The posture of African leaders also coincides with shifts like the expansion of the BRICS bloc of nations made up of  Brazil, Russia, India,  China and South Africa, opening for wider membership and economic independence. Other international organizations like the Group of 77 are actively organizing around an anti-imperialist wave. Collectively, these groupings represent 80 percent of the world’s population. Observers note these events indicate a season of change has arrived.

“What we’re looking at,” said Mr. Azikiwe, “even though I don’t see it happening overnight, we do see the emergence of—for use of a better term—a new world order,” he said.  “I think that it does indicate a new awakening on the part of Africa and the entire Global South,” he added.

The progressive stance of African leaders was weaved together by a common thread. Despite the legacy of exploitation, colonialism, and subjugation, the challenges of conflict and instability, Africa is determined to regain its position as the point for progress and African development.

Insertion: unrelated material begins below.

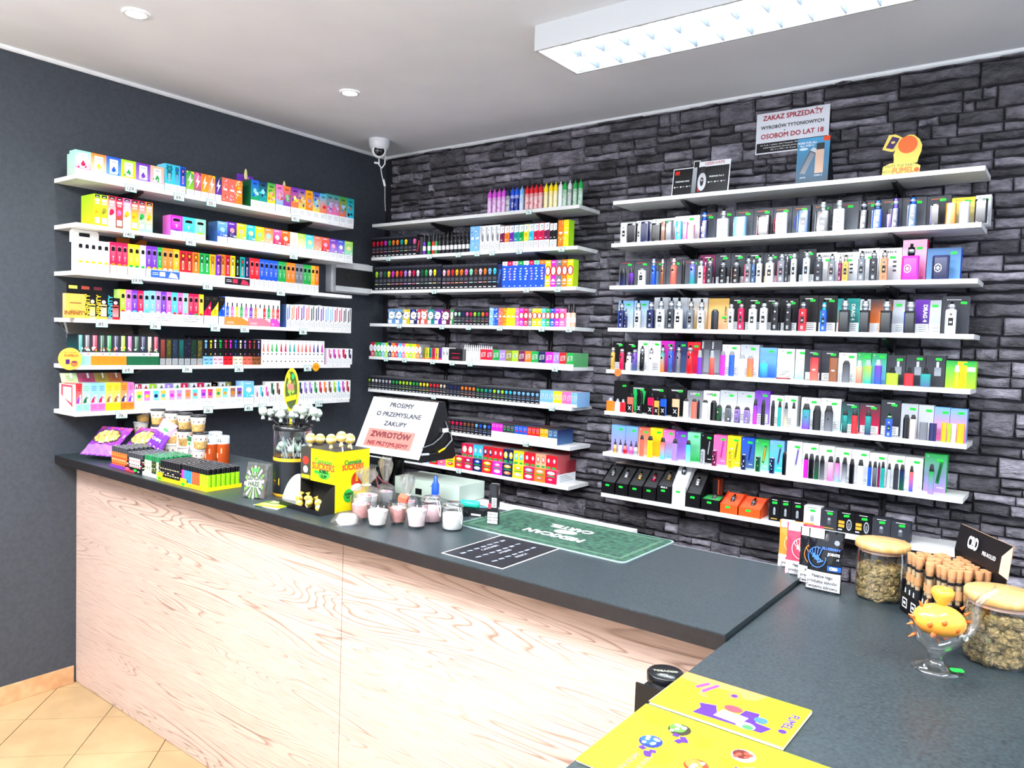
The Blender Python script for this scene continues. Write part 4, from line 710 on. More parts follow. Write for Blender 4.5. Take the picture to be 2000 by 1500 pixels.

The revived spirit of African leaders reminds of warnings to the exploiting powers by the Honorable Minister Louis Farrakhan of the Nation of Islam. Representing his teacher, the Most Honorable Elijah Muhammad, Minister Farrakhan has warned about a time when the tides would change for wicked rule.  

“When a messenger or a warner comes, he comes to warn you about something of great consequence that will ill-affect you if you don’t change your way,” said Minister Farrakhan in special remarks to the United Kingdom in December 2002. 

In words that still ring true today, the Minister warned about a time when the evil of the exploiting powers will be paid back. “Britain has had her way all over the world. Europe has had her way. America now is at the pinnacle of power and influence over the nations of the earth. But is England righteous? Is America righteous?” said Minister Farrakhan.

“Whenever nations have deviated from the path of God there is a consequence for that deviation. You can’t enslave a whole people and there is not a consequence,” he reasoned.  “You can’t make war all over the earth and destroy people at will and there’s not a consequence,” cautioned Minister Farrakhan.